Baking bread became a coping mechanism. Testing new recipes, understanding the science that goes into beautiful loaves. Murdering multiple attempts at sourdough starter. I spent months kneading my anxiety away as I learned to tune out the terror and tune into myself.
“But this says NO KNEAD bread, Justine!”
Yes, because I knew you wouldn’t click on it otherwise.
This is my favorite “everyday” bread. Just dump everything in a bowl, mix, proof, bake. It’s simple enough for even kids to make, and I understand many of you have them underfoot at home these days and perhaps they could make themselves useful.
Easy No-Knead Country Bread
Prep time: 15 minutes | Rise Time: 3 hours| Cook time: 45 minutes
1 packet dry active yeast
1 teaspoon sugar
2 teaspoons Morton’s kosher salt
1 1/4 cups water, around 110 degrees
2 1/2 cups all-purpose flour (I prefer King Arthur)
In a large bowl, combine yeast, sugar, and water. Wait a few minutes until the yeast is foamy. (If it’s not bubbly and foamy after 5 minutes or so, y’all better get a eulogy ready because your yeast is dead.)
Add salt and flour. Stir with a wooden spoon until no dry patches of flour remain and a very sticky, wet, shaggy dough has formed. Shape into a ball and coat lightly with flour on all sides of the dough, flouring the bottom and sides of the bowl as well.
Cover with a clean tea towel. Let rise for 3 hours. (Fun fact: I’ve forgotten about this dough and let it go for almost 5 hours once and it was still pretty much fine. Ditto for 2 hours. Look, we’re not Tartine here.)
After the first rise, lightly flour your hands and keep some extra flour handy. Gently scrape the dough from the sides of the bowl with your fingers, flouring lightly as needed, until it isn’t stuck to the bowl.

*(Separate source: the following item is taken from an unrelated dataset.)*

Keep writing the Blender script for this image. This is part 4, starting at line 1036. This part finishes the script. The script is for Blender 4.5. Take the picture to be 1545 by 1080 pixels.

While there’s no kneading, there is folding in the bowl! Delicately pull opposite sides of your dough ball slightly inward toward the top of the ball. Fold the dough over on itself and repeat with the other sides. I gently do this a few times until it forms a slightly smoother, albeit still pretty sticky, ball. Place back in the bowl seam side down and cover for a second rise.
Put a dutch oven with the lid in the oven and preheat to 460 degrees. After 30 minutes, carefully remove the preheated dutch oven from the oven. Working very quickly, remove the lid and place dough seam side down in the dutch oven. Replace lid and back into the oven it goes.
Lower the temperature to 425 degrees and bake for 30 minutes. Remove the lid and let bake another 5-10 minutes until the top reaches your desired level of deeply browned crunchy rustic glory.
Let cool and enjoy.
Storage hot tip: Since I live alone and generally avoid eating an entire loaf of bread in one day, I slice the cooled loaf and toss in the freezer so I can use slices when I want. It reheats and toasts great.